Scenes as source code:
# # #

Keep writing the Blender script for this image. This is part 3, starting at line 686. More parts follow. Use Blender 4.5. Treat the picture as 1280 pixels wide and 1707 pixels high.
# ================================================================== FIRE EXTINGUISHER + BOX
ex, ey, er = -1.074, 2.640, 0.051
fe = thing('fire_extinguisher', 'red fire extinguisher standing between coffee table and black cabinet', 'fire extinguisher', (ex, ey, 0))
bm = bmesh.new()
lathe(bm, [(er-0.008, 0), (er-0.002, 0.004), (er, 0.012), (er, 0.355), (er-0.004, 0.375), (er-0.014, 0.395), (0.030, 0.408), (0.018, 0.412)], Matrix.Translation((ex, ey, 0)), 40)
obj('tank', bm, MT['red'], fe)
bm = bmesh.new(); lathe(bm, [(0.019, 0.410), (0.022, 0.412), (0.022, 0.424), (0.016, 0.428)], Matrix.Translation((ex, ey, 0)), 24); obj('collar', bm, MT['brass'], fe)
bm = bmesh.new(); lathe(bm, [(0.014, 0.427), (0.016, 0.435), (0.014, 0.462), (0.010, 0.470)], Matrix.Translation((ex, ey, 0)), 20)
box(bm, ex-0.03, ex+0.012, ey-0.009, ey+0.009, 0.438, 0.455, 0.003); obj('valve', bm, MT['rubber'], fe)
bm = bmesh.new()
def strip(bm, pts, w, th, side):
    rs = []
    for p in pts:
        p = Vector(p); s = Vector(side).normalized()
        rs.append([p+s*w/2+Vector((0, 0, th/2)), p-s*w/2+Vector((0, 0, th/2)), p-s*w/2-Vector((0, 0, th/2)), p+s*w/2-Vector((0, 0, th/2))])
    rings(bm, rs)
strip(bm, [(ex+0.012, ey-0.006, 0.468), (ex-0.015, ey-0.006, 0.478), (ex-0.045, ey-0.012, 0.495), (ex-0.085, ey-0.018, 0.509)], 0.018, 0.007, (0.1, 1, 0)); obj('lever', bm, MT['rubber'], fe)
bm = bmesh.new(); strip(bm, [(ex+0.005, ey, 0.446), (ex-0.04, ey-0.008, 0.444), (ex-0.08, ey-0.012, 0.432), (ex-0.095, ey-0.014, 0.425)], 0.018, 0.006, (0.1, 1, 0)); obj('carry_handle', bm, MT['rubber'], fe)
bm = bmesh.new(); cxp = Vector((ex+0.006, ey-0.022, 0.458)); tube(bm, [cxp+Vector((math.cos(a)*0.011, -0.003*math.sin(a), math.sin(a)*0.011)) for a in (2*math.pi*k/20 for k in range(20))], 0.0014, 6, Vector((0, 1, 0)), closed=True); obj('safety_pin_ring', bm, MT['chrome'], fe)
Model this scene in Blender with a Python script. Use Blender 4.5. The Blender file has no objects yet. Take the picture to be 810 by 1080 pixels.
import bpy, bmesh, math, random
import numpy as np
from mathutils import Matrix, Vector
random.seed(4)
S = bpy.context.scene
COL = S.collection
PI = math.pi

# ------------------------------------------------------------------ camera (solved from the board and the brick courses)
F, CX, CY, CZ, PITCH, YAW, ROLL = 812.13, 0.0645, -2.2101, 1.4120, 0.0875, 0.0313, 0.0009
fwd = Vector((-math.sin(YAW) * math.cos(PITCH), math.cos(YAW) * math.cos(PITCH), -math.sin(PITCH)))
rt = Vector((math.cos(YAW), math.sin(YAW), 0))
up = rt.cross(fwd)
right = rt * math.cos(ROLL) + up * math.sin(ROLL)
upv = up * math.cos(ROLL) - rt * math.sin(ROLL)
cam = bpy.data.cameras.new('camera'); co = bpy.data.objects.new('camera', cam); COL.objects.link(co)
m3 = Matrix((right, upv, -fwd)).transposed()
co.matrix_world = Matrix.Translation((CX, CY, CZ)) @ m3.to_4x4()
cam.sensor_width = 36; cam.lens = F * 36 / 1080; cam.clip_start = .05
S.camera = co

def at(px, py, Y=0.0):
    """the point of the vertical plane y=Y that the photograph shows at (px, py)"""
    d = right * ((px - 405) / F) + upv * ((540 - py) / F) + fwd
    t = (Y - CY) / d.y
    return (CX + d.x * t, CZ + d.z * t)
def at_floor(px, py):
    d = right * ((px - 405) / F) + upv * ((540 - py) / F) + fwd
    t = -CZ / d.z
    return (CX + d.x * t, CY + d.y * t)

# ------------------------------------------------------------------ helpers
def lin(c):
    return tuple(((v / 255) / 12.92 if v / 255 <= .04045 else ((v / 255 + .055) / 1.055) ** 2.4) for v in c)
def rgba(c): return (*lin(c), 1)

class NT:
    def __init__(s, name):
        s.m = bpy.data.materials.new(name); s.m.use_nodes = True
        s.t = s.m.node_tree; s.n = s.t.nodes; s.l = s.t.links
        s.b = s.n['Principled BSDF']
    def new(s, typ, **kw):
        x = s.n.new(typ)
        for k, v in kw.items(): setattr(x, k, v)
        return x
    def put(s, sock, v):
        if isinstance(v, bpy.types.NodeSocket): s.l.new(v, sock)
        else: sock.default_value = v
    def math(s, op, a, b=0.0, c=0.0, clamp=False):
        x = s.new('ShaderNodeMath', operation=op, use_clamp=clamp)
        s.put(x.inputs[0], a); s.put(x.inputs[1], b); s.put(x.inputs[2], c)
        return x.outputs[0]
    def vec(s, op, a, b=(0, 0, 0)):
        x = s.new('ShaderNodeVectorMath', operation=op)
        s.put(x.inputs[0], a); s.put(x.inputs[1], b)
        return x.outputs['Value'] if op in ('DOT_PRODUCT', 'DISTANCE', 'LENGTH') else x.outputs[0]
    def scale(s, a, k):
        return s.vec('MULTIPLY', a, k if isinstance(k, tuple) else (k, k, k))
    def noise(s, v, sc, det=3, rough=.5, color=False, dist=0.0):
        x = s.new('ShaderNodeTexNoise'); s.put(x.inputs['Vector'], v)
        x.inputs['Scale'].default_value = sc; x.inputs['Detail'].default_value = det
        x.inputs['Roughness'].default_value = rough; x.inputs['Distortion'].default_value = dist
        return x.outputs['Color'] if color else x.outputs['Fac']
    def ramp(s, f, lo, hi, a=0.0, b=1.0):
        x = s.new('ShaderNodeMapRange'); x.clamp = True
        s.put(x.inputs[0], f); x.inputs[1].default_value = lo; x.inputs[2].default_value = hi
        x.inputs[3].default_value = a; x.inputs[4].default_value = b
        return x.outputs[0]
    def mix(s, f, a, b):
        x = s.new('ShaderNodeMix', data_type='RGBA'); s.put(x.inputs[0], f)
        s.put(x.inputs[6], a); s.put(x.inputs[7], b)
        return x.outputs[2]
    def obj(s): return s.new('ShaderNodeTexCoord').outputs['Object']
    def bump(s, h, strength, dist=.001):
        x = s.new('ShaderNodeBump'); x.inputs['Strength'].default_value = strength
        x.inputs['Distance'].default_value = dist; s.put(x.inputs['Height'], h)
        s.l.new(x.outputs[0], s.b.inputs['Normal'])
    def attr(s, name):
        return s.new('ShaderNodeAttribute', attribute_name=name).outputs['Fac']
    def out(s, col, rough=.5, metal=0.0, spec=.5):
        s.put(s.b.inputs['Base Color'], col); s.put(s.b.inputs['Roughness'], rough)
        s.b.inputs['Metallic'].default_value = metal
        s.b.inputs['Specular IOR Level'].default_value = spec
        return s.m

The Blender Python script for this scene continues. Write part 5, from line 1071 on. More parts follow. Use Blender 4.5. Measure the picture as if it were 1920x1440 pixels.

# # #

Problem to solve: Where a line of the material above holds the string "picture", copy that line.

Solution for this exercise:
Keep writing the Blender script for this image. This is part 3, starting at line 686. More parts follow. Use Blender 4.5. Treat the picture as 1280 pixels wide and 1707 pixels high.
Model this scene in Blender with a Python script. Use Blender 4.5. The Blender file has no objects yet. Take the picture to be 810 by 1080 pixels.
The Blender Python script for this scene continues. Write part 5, from line 1071 on. More parts follow. Use Blender 4.5. Measure the picture as if it were 1920x1440 pixels.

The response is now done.